あまりなじみがないかもしれませんが、会社に関するものごとを定めている法律として「会社法」という法律があります。この法律の中にその答えが示されています。
会社法では、代表取締役は、会社の代表者として、会社の経営に関するあらゆる行為をする権限があると規定されています。
つまり、「代表取締役」という肩書きは、「その人には会社を代表して行動する法的な権限がありますよ」ということを表しているわけです。
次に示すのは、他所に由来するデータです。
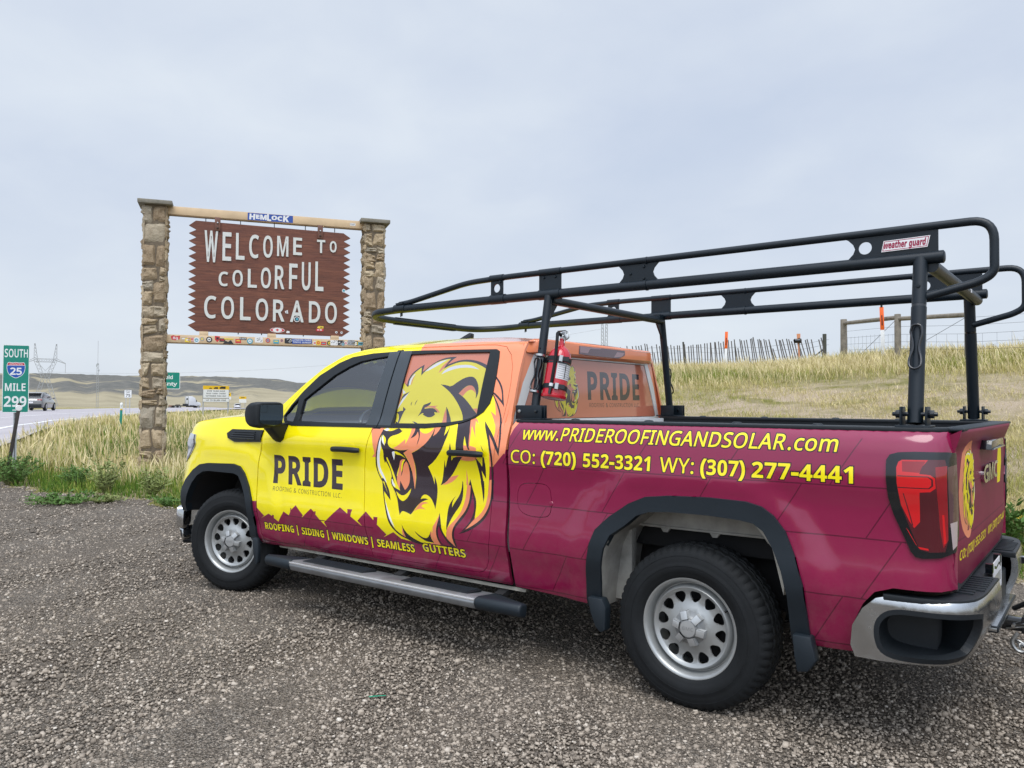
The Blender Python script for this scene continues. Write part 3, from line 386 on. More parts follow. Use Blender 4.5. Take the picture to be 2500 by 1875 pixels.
for k_, c_ in (('yellow', (.80, .66, .006)), ('coral', (.74, .25, .13)), ('plum', (.03, .016, .022)), ('white', (.7, .7, .7)), ('burgundy', (.185, .012, .045)), ('shadow', (.11, .006, .03))):
    mat('scuffed_'+k_, c_, .48, spec=.16, vary=.10, vscale=5)
def film(name, col):
    return mat(name, col, .12, 0, .9, .5, vary=.03, vscale=4)
film('film_yellow', (.56, .49, .035)); film('film_coral', (.50, .165, .10)); film('film_plum', (.034, .026, .036)); film('film_white', (.52, .53, .58))
mat('black_plastic', (.0075, .0105, .0135), .5, spec=.4, bump=.12, bscale=260, vary=.12, vscale=9)
mat('arch_plastic', (.0085, .0145, .0205), .52, spec=.4, bump=.10, bscale=300, vary=.10, vscale=5)
mat('gloss_black', (.004, .0055, .008), .12, coat=.5)
mat('pillar_film', (.022, .03, .036), .16, coat=.8)
mat('rubber', (.0075, .0088, .010), .75, spec=.3, vary=.25, vscale=14, bump=.10, bscale=150)
mat('wheel_silver', (.37, .38, .375), .36, .55, vary=.08, vscale=10, rvar=.06)
mat('cap_silver', (.46, .47, .47), .30, .5, vary=.06, vscale=20)
mat('cap_mark', (.33, .34, .34), .34, .5); mat('cap_base_shade', (.24, .245, .245), .4, .5, vary=.1, vscale=15)  # cap base darkened: the shade between the lobes is put into its colour
mat('bright_trim', (.72, .73, .74), .22, .6); mat('chrome', (.60, .62, .63), .17, 1, vary=.10, vscale=6, rvar=.08)
mat('chrome_worn', (.43, .44, .445), .25, .95, vary=.14, vscale=5, rvar=.10, bump=.05, bscale=60)
mat('step_metal', (.24, .25, .26), .42, .6, vary=.25, vscale=7, rvar=.1)
mat('under', (.012, .012, .013), .8); mat('spring_steel', (.045, .038, .032), .7, vary=.4, vscale=9)
mat('wheelhouse', (.30, .29, .262), .65, vary=.5, vscale=4, bump=.1, bscale=30)
mat('white_paint', (.72, .73, .73), .25, coat=.5)
mat('cream_sill', (.34, .32, .27), .5, vary=.25, vscale=8)
mat('rack_paint', (.004, .0095, .0155), .42, coat=.0, spec=.42, vary=.18, vscale=7, bump=.05, bscale=200)
mat('mirror_glass', (.15, .19, .21), .06, .95)
mat('interior', (.17, .18, .19), .8, vary=.2)
mat('seat_cloth', (.12, .122, .13), .9)
mat('lamp_clear', (.42, .44, .47), .08, 0, 1, .6)
mat('tail_red', (.60, .006, .010), .08, 0, 1); mat('tail_dark', (.075, .004, .010), .07, 0, 1)
mat('tail_mid', (.26, .004, .010), .08, 0, 1); mat('tail_smoke', (.10, .045, .05), .06, 0, 1); mat('tail_clear', (.45, .36, .36), .08, 0, 1)
mat('ext_red', (.52, .008, .022), .22, coat=.6, vary=.05)
mat('label_white', (.66, .66, .68), .45, vary=.08, vscale=50)
mat('steel', (.50, .50, .49), .30, 1, vary=.2, vscale=20)
mat('chain_steel', (.33, .33, .32), .38, .9, vary=.3, vscale=30)
mat('lamp_smoke', (.075, .02, .045), .10, coat=1); mat('lamp_pale', (.30, .17, .20), .12, coat=1)
mat('badge_white', (.78, .77, .78), .4); mat('badge_red', (.30, .008, .05), .4)
glass_mat('window_glass', (.62, .70, .72), .13)
glass_mat('glass_far', (.74, .80, .81), .02)

# ------------------------------------------------------------ object helpers
def link(o, parent=None):
    COL.objects.link(o)
    if parent is not None:
        o.parent = parent
    return o
def tag(o, label=None, cat=None, group=None, kind=None):
    if label: o['label'] = label
    if cat: o['category'] = cat
    if group: o['group'] = group
    if kind: o['kind'] = kind
    return o
def thing(name, label, cat, loc=(0, 0, 0), rz=0, group=None):
    o = bpy.data.objects.new(name, None)
    o.empty_display_size = .2
    COL.objects.link(o)
    o.location = loc; o.rotation_euler = (0, 0, rz)
    return tag(o, label, cat, group)
def copy_tree(o, parent=None):
    c = o.copy(); COL.objects.link(c)
    if parent is not None:
        c.parent = parent
    for ch in list(o.children):
        copy_tree(ch, c)
    return c

class MB:
    """collects shapes, then links them as ONE mesh object"""
    def __init__(s):
        s.v = []; s.f = []; s.m = []; s.mats = []
    def mi(s, m):
        if m not in s.mats: s.mats.append(m)
        return s.mats.index(m)
    def add(s, vs, fs, m):
        o = len(s.v); k = s.mi(m)
        s.v += [tuple(map(float, p)) for p in vs]
        for f in fs:
            s.f.append(tuple(o+i for i in f)); s.m.append(k)
        return s
    def box(s, c, d, m, rot=None, taper=1.):
        x, y, z = d[0]/2, d[1]/2, d[2]/2
        P = [Vector((sx*x*(taper if sz > 0 else 1), sy*y*(taper if sz > 0 else 1), sz*z)) for sz in (-1, 1) for sy in (-1, 1) for sx in (-1, 1)]
        if rot is not None: P = [rot @ p for p in P]
        P = [p+Vector(c) for p in P]
        return s.add(P, [(0, 2, 3, 1), (4, 5, 7, 6), (0, 1, 5, 4), (2, 6, 7, 3), (0, 4, 6, 2), (1, 3, 7, 5)], m)
    def bar(s, a, b, w, h, m, upv=(0, 0, 1)):
        a, b = Vector(a), Vector(b); d = (b-a); L = d.length; d.normalize()
        x = d.cross(Vector(upv))
        if x.length < 1e-4: x = d.cross(Vector((1, 0, 0)))
        x.normalize(); y = x.cross(d)
        P = [p+x*sx*w/2+y*sy*h/2 for p in (a, b) for sy in (-1, 1) for sx in (-1, 1)]
        return s.add(P, [(0, 2, 3, 1), (4, 5, 7, 6), (0, 1, 5, 4), (2, 6, 7, 3), (0, 4, 6, 2), (1, 3, 7, 5)], m)
    def tube(s, pts, r, m, n=12, cap=True, closed=False):
        pts = [Vector(p) for p in pts]; N = len(pts)
        rs = r if isinstance(r, (list, tuple)) else [r]*N
        T = []
        for i in range(N):
            a = pts[(i-1) % N] if (i > 0 or closed) else pts[0]
            b = pts[(i+1) % N] if (i < N-1 or closed) else pts[-1]
            T.append((b-a).normalized())
        nv = T[0].orthogonal().normalized(); V = []
        for i in range(N):
            nv = (nv - T[i]*nv.dot(T[i]))
            if nv.length < 1e-5: nv = T[i].orthogonal()
            nv.normalize(); bv = T[i].cross(nv)
            for k in range(n):
                a = 2*math.pi*k/n
                V.append(pts[i]+(nv*math.cos(a)+bv*math.sin(a))*rs[i])
        F = []
        for i in range(N if closed else N-1):
            j = (i+1) % N
            for k in range(n):
                F.append((i*n+k, i*n+(k+1) % n, j*n+(k+1) % n, j*n+k))
        if cap and not closed:
            F.append(tuple(range(n-1, -1, -1))); F.append(tuple((N-1)*n+k for k in range(n)))
        return s.add(V, F, m)
    def lathe(s, prof, m, n=48, axis='z', c=(0, 0, 0), fun=None):
        """prof: (radius, height) rows"""
        V = []
        for i in range(n):
            a = 2*math.pi*i/n
            for j, (r, h) in enumerate(prof):
                if fun: r = fun(i, j, r)
                if axis == 'z': p = (r*math.cos(a), r*math.sin(a), h)
                elif axis == 'y': p = (r*math.cos(a), h, r*math.sin(a))
                else: p = (h, r*math.cos(a), r*math.sin(a))
                V.append((p[0]+c[0], p[1]+c[1], p[2]+c[2]))
        k = len(prof); F = []
        for i in range(n):
            i2 = (i+1) % n
            for j in range(k-1):
                F.append((i*k+j, i2*k+j, i2*k+j+1, i*k+j+1))
        return s.add(V, F, m)
    def prism(s, poly, d0, d1, m, plane='xz', m2=None, fn=None):
        """extrude a 2-D polygon; plane xz extrudes along y, xy along z, yz along x"""
        def P(u, v, w):
            return {'xz': (u, w, v), 'xy': (u, v, w), 'yz': (w, u, v)}[plane]
        n = len(poly)
        V = [P(u, v, d0) for u, v in poly]+[P(u, v, d1) for u, v in poly]
        if fn: V = [fn(*p) for p in V]
        s.add(V, [tuple(range(n)), tuple(range(2*n-1, n-1, -1))], m)
        return s.add(V, [(i, (i+1) % n, n+(i+1) % n, n+i) for i in range(n)], m2 or m)
    def build(s, name, parent=None, bevel=0., seg=2, smooth=35, loc=None, rot=None, fix=True):
        me = bpy.data.meshes.new(name)
        me.from_pydata(s.v, [], s.f)
        for m in s.mats: me.materials.append(MATS[m])
        me.polygons.foreach_set('material_index', s.m)
        bm = bmesh.new(); bm.from_mesh(me)
        if fix:
            bmesh.ops.remove_doubles(bm, verts=bm.verts, dist=1e-5)
            bmesh.ops.recalc_face_normals(bm, faces=bm.faces)
        if bevel:
            es = [e for e in bm.edges if len(e.link_faces) == 2 and e.calc_face_angle(0) > .5]
            bmesh.ops.bevel(bm, geom=es, offset=bevel, segments=seg, affect='EDGES', profile=.5, clamp_overlap=True)
        bm.to_mesh(me); bm.free()
        if smooth:
            me.polygons.foreach_set('use_smooth', [True]*len(me.polygons))
            me.set_sharp_from_angle(angle=math.radians(smooth))
        me.update()
        o = bpy.data.objects.new(name, me)
        link(o, parent)
        if loc is not None: o.location = loc
        if rot is not None: o.rotation_euler = rot
        return o

# ------------------------------------------------------------ 2-D polygon tools
def area2(l):
    a = np.asarray(l); x, y = a[:, 0], a[:, 1]
    return float(np.sum(x*np.roll(y, -1)-np.roll(x, -1)*y))/2
def dens(l, step, closed=True):
    out = []; n = len(l)
    for i in range(n if closed else n-1):
        a, b = l[i], l[(i+1) % n]
        k = max(1, int(math.ceil(math.hypot(b[0]-a[0], b[1]-a[1])/step)))
        out += [(a[0]+(b[0]-a[0])*t/k, a[1]+(b[1]-a[1])*t/k) for t in range(k)]
    if not closed: out.append(l[-1])
    return out
def soften(l, passes=1, lim=58):
    for _ in range(passes):
        n = len(l); out = []
        for i in range(n):
            p, q, r = l[i-1], l[i], l[(i+1) % n]
            a = math.atan2(q[1]-p[1], q[0]-p[0]); b = math.atan2(r[1]-q[1], r[0]-q[0])
            t = abs((b-a+math.pi) % (2*math.pi)-math.pi)
            if math.degrees(t) < lim:
                out += [(q[0]*.75+p[0]*.25, q[1]*.75+p[1]*.25), (q[0]*.75+r[0]*.25, q[1]*.75+r[1]*.25)]
            else: out.append(q)
        l = out
    return l
def inside(loops, P):
    r = np.zeros(len(P), bool); px, py = P[:, 0], P[:, 1]
    for l in loops:
        a = np.asarray(l, float); b = np.roll(a, -1, 0)
        lo, hi = a.min(0), a.max(0)
        sel = np.where((py >= lo[1]) & (py <= hi[1]) & (px <= hi[0]))[0]
        if len(sel) == 0: continue
        X, Y = px[sel], py[sel]; c = np.zeros(len(sel), bool)
        for (x0, y0), (x1, y1) in zip(a, b):
            if y0 == y1: continue
            k = (y0 > Y) != (y1 > Y)
            if k.any():
                c[k] ^= X[k] < (x1-x0)*(Y[k]-y0)/(y1-y0)+x0
        r[sel] ^= c
    return r
def offset(loops, d):
    out = []
    for i, l in enumerate(loops):
        a = np.asarray(l, float)
        dep = sum(1 for j, k in enumerate(loops) if j != i and inside([k], a[:1])[0])
        s = 1 if area2(a) > 0 else -1
        p, q = a-np.roll(a, 1, 0), np.roll(a, -1, 0)-a
        n1 = np.stack([p[:, 1], -p[:, 0]], 1); n1 /= np.linalg.norm(n1, axis=1, keepdims=True)+1e-12
        n2 = np.stack([q[:, 1], -q[:, 0]], 1); n2 /= np.linalg.norm(n2, axis=1, keepdims=True)+1e-12
        n = n1+n2; L = np.linalg.norm(n, axis=1, keepdims=True); n /= L+1e-9
        k = np.clip(2/(L+1e-6), 1, 1.8)
        out.append([tuple(v) for v in a+n*k*d*s*(1 if dep % 2 == 0 else -1)])
    return out

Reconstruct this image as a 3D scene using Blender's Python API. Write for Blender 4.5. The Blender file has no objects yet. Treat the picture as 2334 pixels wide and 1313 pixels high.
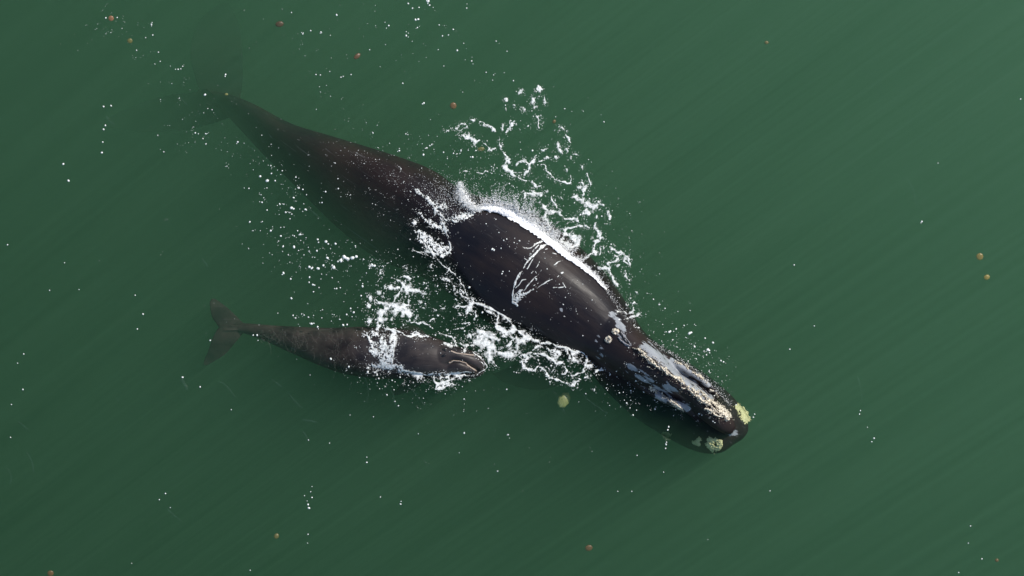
import bpy, bmesh, math, random
import numpy as np
from mathutils import Vector
from mathutils.bvhtree import BVHTree

# ------------------------------------------------------------------ camera, sky, sun, exposure
SC = bpy.context.scene
COL = SC.collection
H = 120.0                    # height of the aircraft above the sea
PX = 0.01                    # metres on the sea surface per photograph pixel
SUN_EL = math.radians(41)
SUN_AZ = math.radians(36)    # direction towards the sun, from +x towards +y

cam = bpy.data.cameras.new('camera')
cam.sensor_width = 36.0
cam.lens = 36.0 * H / (2334 * PX)
cam.clip_start = 1.0
cam.clip_end = 2000.0
cam_ob = bpy.data.objects.new('camera', cam)
COL.objects.link(cam_ob)
cam_ob.location = (0, 0, H)
SC.camera = cam_ob

world = bpy.data.worlds.new('World')
SC.world = world
world.use_nodes = True
wn = world.node_tree
sky = wn.nodes.new('ShaderNodeTexSky')
sky.sky_type = 'NISHITA'
sky.sun_disc = False
sky.sun_elevation = SUN_EL
sky.sun_rotation = math.pi / 2 - SUN_AZ
wn.links.new(sky.outputs[0], wn.nodes['Background'].inputs[0])
wn.nodes['Background'].inputs[1].default_value = 0.15

sun = bpy.data.lights.new('sun', 'SUN')
sun.energy = 4.6
sun.angle = math.radians(0.5)
sun.color = (1.0, 0.94, 0.85)
sun_ob = bpy.data.objects.new('sun', sun)
COL.objects.link(sun_ob)
sd = Vector((math.cos(SUN_EL) * math.cos(SUN_AZ), math.cos(SUN_EL) * math.sin(SUN_AZ), math.sin(SUN_EL)))
sun_ob.rotation_euler = sd.to_track_quat('Z', 'Y').to_euler()

SC.view_settings.view_transform = 'Standard'
SC.view_settings.look = 'None'
SC.view_settings.exposure = 0.0
SC.view_settings.gamma = 1.0
SC.render.engine = 'CYCLES'
SC.cycles.max_bounces = 10
SC.cycles.diffuse_bounces = 5
SC.cycles.glossy_bounces = 2
SC.cycles.transmission_bounces = 2
SC.cycles.volume_bounces = 4
SC.cycles.transparent_max_bounces = 12
SC.cycles.use_denoising = True
SC.cycles.sample_clamp_indirect = 4.0

rng = np.random.default_rng(7)
random.seed(7)


def P(px, py, z=0.0):
    """World point at height z that lies over photograph pixel (px, py) of the sea surface plan."""
    k = PX * (1 - z / H)
    return Vector(((px - 1167) * k, (656.5 - py) * k, z))


# ------------------------------------------------------------------ helpers
def tag(o, label=None, cat=None, group=None, kind=None):
    if label: o['label'] = label
    if cat: o['category'] = cat
    if group: o['group'] = group
    if kind: o['kind'] = kind
    return o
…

それでは、会社法において「社長」はどのように規定されているのでしょうか。
会社法には社長の権限を直接示す条文はありません。それどころか「社長」という単語すらほとんど出てきません。実は、「社長」という肩書きは、その会社が独自に定めた「社内での地位」の一つにすぎません。「会長」、「頭取」、「CEO」、「最高経営責任者」といった肩書きも同様です。
つまり、これらの肩書きは、会社内の地位におけるトップを表すものではありますが、何らかの法的な権限を有することを示すものではないというわけです。
もっとも、一般的に「社長」の肩書きを持つ者は社内トップの地位にあるわけだから、当然その会社を代表する法的な権限を有しているだろうと考えるのも無理はありません。そこで、会社法および判例では、会社が代表権のない者に社長、副社長その他会社を代表する権限を有するような名称を付したときには、その者に代表権があると信じた相手に対して、会社はその者の行為について責任を負わなければならない場合があるとされています。